REQUIRED WORK
Give back exactly the lines from the beginning of the listing below to the line holding "SC.cycles.max_bounces = 6;", both ends included; the pictures stay out.

DATA EXCERPT
-- Start --
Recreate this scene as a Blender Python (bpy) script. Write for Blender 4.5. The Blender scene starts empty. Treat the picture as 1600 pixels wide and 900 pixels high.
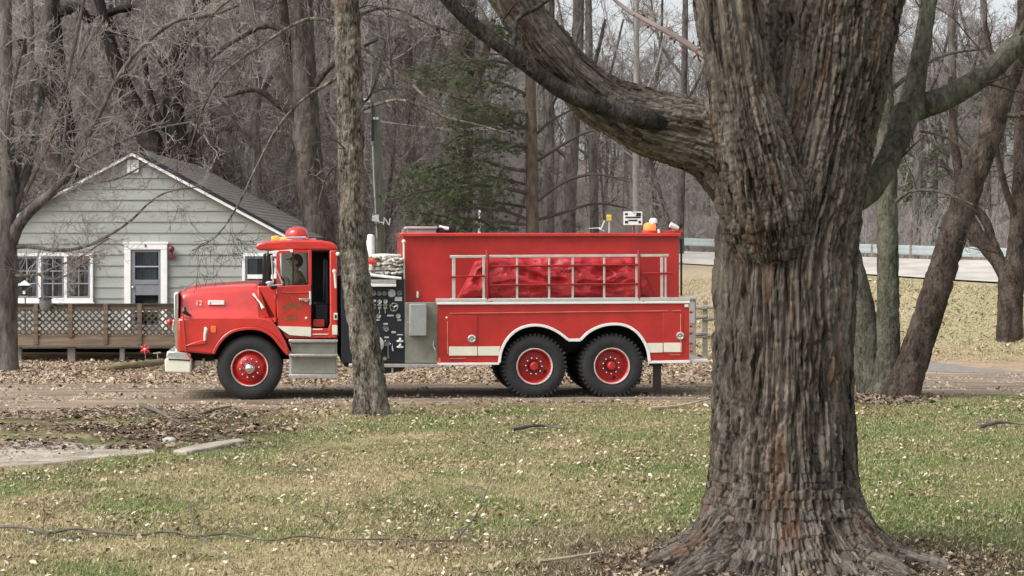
import bpy, math, random
import numpy as np
from mathutils import Vector, Matrix
SC = bpy.context.scene
COL = SC.collection
R = math.radians
# ------------------------------------------------------------------ camera, sky, sun, exposure
F, HY, CZ = 3325.0, 385.0, 2.5            # focal length in photo pixels, horizon row, eye height
cam = bpy.data.cameras.new('camera'); cam_o = bpy.data.objects.new('camera', cam); COL.objects.link(cam_o)
cam.sensor_width = 36; cam.lens = 36*F/1600; cam.shift_y = -(450-HY)/1600
cam.clip_start = .1; cam.clip_end = 5000
cam_o.location = (0, 0, CZ); cam_o.rotation_euler = (R(90), 0, 0); SC.camera = cam_o
SUN_DIR = Vector((-.62, -.38, .80)).normalized()
world = bpy.data.worlds.new('World'); SC.world = world; world.use_nodes = True
wn = world.node_tree; bg = wn.nodes['Background']
sky = wn.nodes.new('ShaderNodeTexSky'); sky.sky_type = 'NISHITA'; sky.sun_disc = False
sky.sun_elevation = math.asin(SUN_DIR.z); sky.sun_rotation = math.atan2(SUN_DIR.x, SUN_DIR.y)
sky.dust_density = 4.0; sky.air_density = 1.0; sky.ozone_density = 1.0
hs = wn.nodes.new('ShaderNodeHueSaturation'); hs.inputs['Saturation'].default_value = .22
hs.inputs['Value'].default_value = 1.0
wn.links.new(sky.outputs[0], hs.inputs['Color']); wn.links.new(hs.outputs[0], bg.inputs['Color'])
bg.inputs['Strength'].default_value = .15
sun = bpy.data.lights.new('sun', 'SUN'); sun.energy = 1.15; sun.angle = R(34); sun.color = (1, .96, .9)
sun_o = bpy.data.objects.new('sun', sun); COL.objects.link(sun_o)
sun_o.rotation_euler = (-SUN_DIR).to_track_quat('-Z', 'Y').to_euler(); sun_o.location = (0, 0, 60)
vs = SC.view_settings; vs.view_transform = 'Standard'; vs.look = 'None'; vs.exposure = 0.76; vs.gamma = 1
SC.cycles.max_bounces = 6; SC.cycles.transparent_max_bounces = 8

# ------------------------------------------------------------------ helpers
def P(px, py, d): return Vector(((px-800)/F*d, d, CZ-(py-HY)/F*d))
def gd(py): return CZ*F/(py-HY)           # depth of flat ground seen in that photo row

_rs = np.random.RandomState(7)
_perm = np.concatenate([_rs.permutation(256)]*3)
_grad = _rs.normal(size=(256, 3)); _grad /= np.linalg.norm(_grad, axis=1)[:, None]
def perlin(p):
    p = np.asarray(p, float); i = np.floor(p).astype(int); f = p-i; u = f*f*f*(f*(f*6-15)+10); i &= 255
    out = 0
    for dx in (0, 1):
        for dy in (0, 1):
            for dz in (0, 1):
                h = _perm[_perm[_perm[i[:, 0]+dx]+i[:, 1]+dy]+i[:, 2]+dz]
                g = _grad[h]; dd = f-np.array([dx, dy, dz])
                w = (u[:, 0] if dx else 1-u[:, 0])*(u[:, 1] if dy else 1-u[:, 1])*(u[:, 2] if dz else 1-u[:, 2])
                out = out+w*(g*dd).sum(1)
    return out*1.5
def pn2(x, y, s=1., sy=None, o=0.):
    x = np.asarray(x, float); y = np.asarray(y, float)
    return perlin(np.stack([x.ravel()*s+o, y.ravel()*(s if sy is None else sy)+o*1.7, np.full(x.size, o+.37)], 1)).reshape(x.shape)
def sstep(a, b, x):
    t = np.clip((x-a)/(b-a), 0, 1); return t*t*(3-2*t)

def wloc(o):
    v = Vector((0, 0, 0))
    while o is not None: v += o.location; o = o.parent
    return v
def link(name, me, parent=None, label=None, cat=None, group=None, kind=None):
    o = bpy.data.objects.new(name, me); COL.objects.link(o)
    if parent is not None: o.parent = parent
    tag(o, label, cat, group, kind); return o
def tag(o, label=None, cat=None, group=None, kind=None):
    if label: o['label'] = label
    if cat: o['category'] = cat
    if group: o['group'] = group
    if kind: o['kind'] = kind
    return o
def thing(name, loc, label, cat, group=None, rz=0):
    o = bpy.data.objects.new(name, None); COL.objects.link(o); o.location = loc; o.rotation_euler = (0, 0, rz)
    o.empty_display_size = .1
    return tag(o, label, cat, group)

class MB:
    def __init__(s): s.v = []; s.f = []
    def add(s, vs, fs):
        o = len(s.v); s.v += [tuple(v) for v in vs]; s.f += [tuple(i+o for i in f) for f in fs]; return s
    def box(s, a, b):
        x0, y0, z0 = a; x1, y1, z1 = b
        return s.add([(x0,y0,z0),(x1,y0,z0),(x1,y1,z0),(x0,y1,z0),(x0,y0,z1),(x1,y0,z1),(x1,y1,z1),(x0,y1,z1)],
              [(0,3,2,1),(4,5,6,7),(0,1,5,4),(1,2,6,5),(2,3,7,6),(3,0,4,7)])
    def prism(s, poly, w0, w1):               # polygon in (x, z), extruded along y
        a = sum(poly[i-1][0]*poly[i][1]-poly[i][0]*poly[i-1][1] for i in range(len(poly)))
        if a < 0: poly = poly[::-1]
        n = len(poly)
        return s.add([(x, w0, z) for x, z in poly]+[(x, w1, z) for x, z in poly],
              [tuple(range(n)), tuple(range(2*n-1, n-1, -1))]+[(i, i+n, (i+1) % n+n, (i+1) % n) for i in range(n)])
    def tube(s, pts, rads, n=8, caps=True):
        pts = [Vector(p) for p in pts]
        if not hasattr(rads, '__len__'): rads = [rads]*len(pts)
        t = (pts[1]-pts[0]).normalized(); u = t.orthogonal().normalized(); o = len(s.v); m = len(pts)
        for i, p in enumerate(pts):
            d = (pts[min(i+1, m-1)]-pts[max(i-1, 0)])
            if d.length > 1e-9: d.normalize()
            else: d = t
            u = (u-d*u.dot(d)); u = u.normalized() if u.length > 1e-6 else d.orthogonal().normalized()
            w = d.cross(u); r = rads[i]
            for k in range(n):
                a = 2*math.pi*k/n; q = p+u*(math.cos(a)*r)+w*(math.sin(a)*r); s.v.append((q.x, q.y, q.z))
        for i in range(m-1):
            for k in range(n):
                a = o+i*n+k; b = o+i*n+(k+1) % n; s.f.append((a, b, b+n, a+n))
        if caps:
            s.f.append(tuple(o+k for k in range(n-1, -1, -1))); s.f.append(tuple(o+(m-1)*n+k for k in range(n)))
        return s
    def bar(s, p, q, w, h, up=(0, 0, 1)):
        p = Vector(p); q = Vector(q); d = (q-p).normalized(); a = d.cross(Vector(up))
        a = a.normalized() if a.length > 1e-6 else d.orthogonal().normalized(); b = a.cross(d); a = a*w/2; b = b*h/2
        return s.add([p-a-b, p+a-b, p+a+b, p-a+b, q-a-b, q+a-b, q+a+b, q-a+b],
              [(0,3,2,1),(4,5,6,7),(0,1,5,4),(1,2,6,5),(2,3,7,6),(3,0,4,7)])
    def lathe(s, prof, c, n=32, axis='y', cap=True):    # prof: (radius, offset along the axis)
        o = len(s.v); m = len(prof)
        for r, a in prof:
            for k in range(n):
                t = 2*math.pi*k/n; x, z = math.cos(t)*r, math.sin(t)*r
                s.v.append((c[0]+x, c[1]+a, c[2]+z) if axis == 'y' else (c[0]+x, c[1]+z, c[2]+a))
        for i in range(m-1):
            for k in range(n):
                a = o+i*n+k; b = o+i*n+(k+1) % n; s.f.append((a, a+n, b+n, b))
        if cap: s.f.append(tuple(o+k for k in range(n))); s.f.append(tuple(o+(m-1)*n+k for k in range(n-1, -1, -1)))
        return s
    def sphere(s, c, r, n=12, m=8, sq=(1, 1, 1)):
        prof = [(max(1e-4, math.sin(math.pi*i/m)), -math.cos(math.pi*i/m)) for i in range(m+1)]
        o = len(s.v); s.lathe(prof, (0, 0, 0), n, 'z')
        for i in range(o, len(s.v)): v = s.v[i]; s.v[i] = (c[0]+v[0]*r*sq[0], c[1]+v[1]*r*sq[1], c[2]+v[2]*r*sq[2])
        return s
    def mesh(s, name, mat, smooth=35):
        me = bpy.data.meshes.new(name); me.from_pydata(s.v, [], s.f)
        if mat: me.materials.append(mat)
        if smooth:
            me.shade_smooth(); me.set_sharp_from_angle(angle=R(smooth))
        return me
    def build(s, name, mat, parent=None, world=True, bevel=0, smooth=35, fixn=False, **kw):
        if parent is not None and world:
            L = wloc(parent); s.v = [(a-L.x, b-L.y, c-L.z) for a, b, c in s.v]
        me = s.mesh(name, mat, smooth)
        if fixn:
            import bmesh
            bm = bmesh.new(); bm.from_mesh(me); bmesh.ops.recalc_face_normals(bm, faces=bm.faces); bm.to_mesh(me); bm.free()
        o = link(name, me, parent, **kw)
        if bevel:
            b = o.modifiers.new('bevel', 'BEVEL'); b.width = bevel; b.segments = 2; b.limit_method = 'ANGLE'; b.angle_limit = R(40)
            b.harden_normals = False
        return o
def np_mesh(name, V, Fc, mat, col=None, smooth=False):
    V = np.asarray(V, np.float32); Fc = np.asarray(Fc, np.int32); k = Fc.shape[1]
    me = bpy.data.meshes.new(name); me.vertices.add(len(V)); me.vertices.foreach_set('co', V.ravel())
    me.loops.add(Fc.size); me.loops.foreach_set('vertex_index', Fc.ravel())
    me.polygons.add(len(Fc)); me.polygons.foreach_set('loop_start', np.arange(len(Fc), dtype=np.int32)*k)
    me.update(calc_edges=True); me.validate()
    if col is not None:
        a = me.color_attributes.new('col', 'FLOAT_COLOR', 'POINT')
        a.data.foreach_set('color', np.concatenate([np.asarray(col, np.float32), np.ones((len(V), 1), np.float32)], 1).ravel())
    if mat: me.materials.append(mat)
    if smooth: me.shade_smooth()
    return me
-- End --
COMPLETE OUTPUT
Recreate this scene as a Blender Python (bpy) script. Write for Blender 4.5. The Blender scene starts empty. Treat the picture as 1600 pixels wide and 900 pixels high.
import bpy, math, random
import numpy as np
from mathutils import Vector, Matrix
SC = bpy.context.scene
COL = SC.collection
R = math.radians
# ------------------------------------------------------------------ camera, sky, sun, exposure
F, HY, CZ = 3325.0, 385.0, 2.5            # focal length in photo pixels, horizon row, eye height
cam = bpy.data.cameras.new('camera'); cam_o = bpy.data.objects.new('camera', cam); COL.objects.link(cam_o)
cam.sensor_width = 36; cam.lens = 36*F/1600; cam.shift_y = -(450-HY)/1600
cam.clip_start = .1; cam.clip_end = 5000
cam_o.location = (0, 0, CZ); cam_o.rotation_euler = (R(90), 0, 0); SC.camera = cam_o
SUN_DIR = Vector((-.62, -.38, .80)).normalized()
world = bpy.data.worlds.new('World'); SC.world = world; world.use_nodes = True
wn = world.node_tree; bg = wn.nodes['Background']
sky = wn.nodes.new('ShaderNodeTexSky'); sky.sky_type = 'NISHITA'; sky.sun_disc = False
sky.sun_elevation = math.asin(SUN_DIR.z); sky.sun_rotation = math.atan2(SUN_DIR.x, SUN_DIR.y)
sky.dust_density = 4.0; sky.air_density = 1.0; sky.ozone_density = 1.0
hs = wn.nodes.new('ShaderNodeHueSaturation'); hs.inputs['Saturation'].default_value = .22
hs.inputs['Value'].default_value = 1.0
wn.links.new(sky.outputs[0], hs.inputs['Color']); wn.links.new(hs.outputs[0], bg.inputs['Color'])
bg.inputs['Strength'].default_value = .15
sun = bpy.data.lights.new('sun', 'SUN'); sun.energy = 1.15; sun.angle = R(34); sun.color = (1, .96, .9)
sun_o = bpy.data.objects.new('sun', sun); COL.objects.link(sun_o)
sun_o.rotation_euler = (-SUN_DIR).to_track_quat('-Z', 'Y').to_euler(); sun_o.location = (0, 0, 60)
vs = SC.view_settings; vs.view_transform = 'Standard'; vs.look = 'None'; vs.exposure = 0.76; vs.gamma = 1
SC.cycles.max_bounces = 6; SC.cycles.transparent_max_bounces = 8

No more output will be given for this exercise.